Quelles sont les conséquences de l’abaissement de la note sur les compagnies ?

Les compagnies étaient dans une politique de diminution des titres italiens, et vont donc continuer, quoique le taux d’intérêt des nouvelles émissions va augmenter… Pour les titres les plus anciens, elles ne peuvent de toute façon pas de désengager. Quoi qu’il en soit, l’abaissement de la note de l’Italie n’est pas une révolution, c’est une décision politique, amenée par le blocage que cause la bataille autour de la chute de Silvio Berlusconi et les risques qui en découlent. C’est déjà ce qui avait motivé Standard & Poor’s avec les États-Unis, lorsque démocrates et républicains ne parvenaient pas à s’entendre au sujet de la dette.

Y-a-t-il un risque de défaut de paiement ?

En l’état actuel, non. Au fond, la dette publique italienne est importante mais ce sont surtout les signes négatifs de l’économie qui inquiètent, notamment la croissance, faible depuis longtemps. Le déficit public s’élève à 4,5% du PIB, mais il est moins élevé qu’en France ! Le gouvernement a également mis en place des mesures ambitieuses telles que la retraite à 65 ans. Le taux d’épargne des ménages italiens est également important tandis que leur endettement est faible. Et les grands groupes tels que FIAT ou Generali sont bien gérés. La situation n’est pas comparable à la Grèce, où la base imposable est inexistante de même que la collecte des impôts. Certes, la dette publique, à 120% du PIB, est plus importante que la moyenne en Europe, mais elle est en voie de stabilisation.

… et d’un plan de sauvetage comparable à celui de la Grèce ?

Le 21 juillet, Nicolas Sarkozy répliquait à une journaliste que ce qui a été décidé pour la Grèce n’était pas applicable à d’autres pays. Pour l’Italie, on change de dimension, il faudrait d’autres réponses.  Pour le moment, il y a des tensions entre la France et l’Allemagne, qui refuse les euros-bonds et doit donc accepter que la BCE rachète de la dette italienne pour peser sur les taux.

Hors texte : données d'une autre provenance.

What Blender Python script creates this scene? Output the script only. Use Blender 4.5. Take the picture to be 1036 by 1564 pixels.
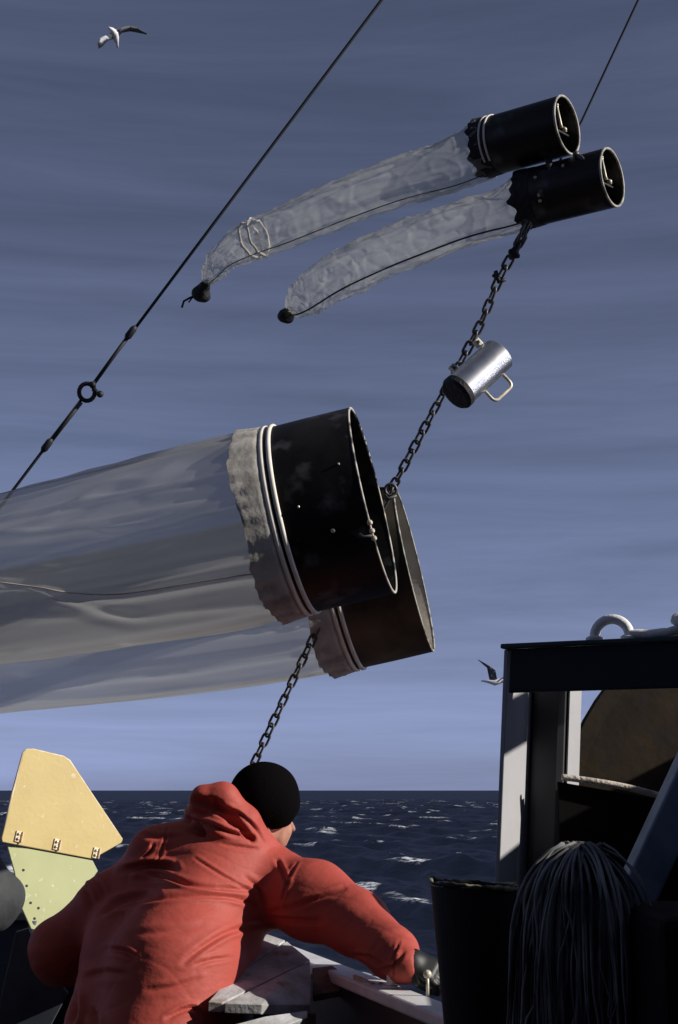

La suite dépendra de la croissance. Le FMI pronostique une faible croissance voire une récession. En France, les prévisions de 1,75% pour l’année prochaine sont revues à la baisse autour des 1,2 %. On est dans une spirale d’assainissement  et de récession mais il faut que les états s’engagent pour casser ce cycle vicieux. Le fait qu’on entre dans un cycle récessionniste est un sujet d’inquiétude pour tous les états.